ANATOLE FRANCE'A GÖRE PROMETHEUS - YARATILIŞ ÖYKÜSÜ
Rivayete göre Prometheus, heykel yapmasını bilen bir Titan'dı , o yalnız bir insanın heykelini yapmamıştı. Birçok heykeller yapmış, onlara can vermişti. İnsanlarda görülen kusurları şuna atfediyorlar: Bir gün Prometheus atölyesinde çalışıyordu. Çamurdan insanlara ait birçok kollar, bacaklar, kafalar, kalpler yapmıştı. Yaptığı uzuvları birbirine ekleyerek tamamladığı küçük heykelleri raflara diziyordu. Fakat daha işini bitirmemişti. O sarada şarap tanrısı Dionysos atölyeye geldi. (Prometheus, çok çalıştın, yoruldun, haydi biraz gezelim, eğlenelim,) dedi. Gezdiler; eğlendiler, şarap içtiler. Prometheus atölyesine döndüğü zaman azıcık sarhoştu. Bu yüzden bazı hatalar yaptı. Küçük bir gövdeye büyük bir baş taktı, büyük bir gövdeye mahsus olan uzun kolları küçük bir gövdeye iliştirdi. Hayatta kocaman başların, uzun bacakların yahut gayri mütenasip gövdelerin oluşunun sebebi bu imiş.

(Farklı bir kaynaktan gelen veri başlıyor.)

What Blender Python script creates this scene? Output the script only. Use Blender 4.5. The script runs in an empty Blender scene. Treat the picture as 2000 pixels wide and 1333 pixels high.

VOLTAİRE'E GÖRE İNSANIN ÖMRÜ MESELESİ...
İnsan yaratıldıktan sonra yaşayacağı zamanın, yani ömrün tesbiti meselesi kaldı. Zeus, insanın, normal olarak 25 sene yaşamasını kafi görüyordu. İnsan sızlandı. 25 senede ne yapabilecekti? Aşağı yukarı bunun yarısı uyku ile geçecekti. Çocukluk devrini de çıkarınca geriye bir şey kalmayacaktı. Zeus ; "Ne yapayım, en son yaratıldığın için güçlü olmak, hızlı uçmak, çok uzaklardan görmek, iyi koku almak vasıfları gibi uzun ömür de diğer mahluklara dağıtıldı" dedi. İnsan ağlayarak yalvarmasına devam etti. O sırada onun yanında şu altı hayvan bulunuyordu.
" TIRTIL - KELEBEK - TAVUS - BEYGİR - TİLKİ - MAYMUN."
Hayatı çok tatlı bularak yaşamak için çırpınan insan, Zeus'e bu hayvanları göstererek, "Bunların ömürlerinden al, bana ver, ben üstün bir mahlukum, benim çok yaşamam lazım , onlar yaşamasalar da olur" dedi. Baş Tanrı bunun haksızlık olacağını, Tanrıların nazarında her mahlukun eşit olduğunu ileri sürerek, insanın, ömrünün belirli zamanlarında o hayvanların hayatını yaşamasını, yani o hayvanları gibi ömür sürmesini şart koşarak hayatı uzattı.
Bu sebeptendir ki, yeni doğan bir insan yavrusu evvelce "TIRTIL gibi yerde sürünür, emekler, bu bebeklik devridir. Sonra KELEBEKLER gibi neşe ile koşar, oynar, bu çocukluk çağıdır. Zaman geçince bilhassa on beşinden sonra gençlik çağı başlar. Bu devrede insan TAVUS hayatını yaşar, onun gibi gururlanır. 25 - 30 yaşından sonra ev-bark sahibi olunca üzüntüler, kederler başlar; o zaman BEYGİR gibi hayatın yükünü çekmek icap eder. İnsan kırkından sonra tecrübe sahibi olur, olgunlaşır, bu devrede TİLKİ gibi kurnaz olur, ellisinden, altmışından sonra da insan MAYMUN gibi çirkinleşir.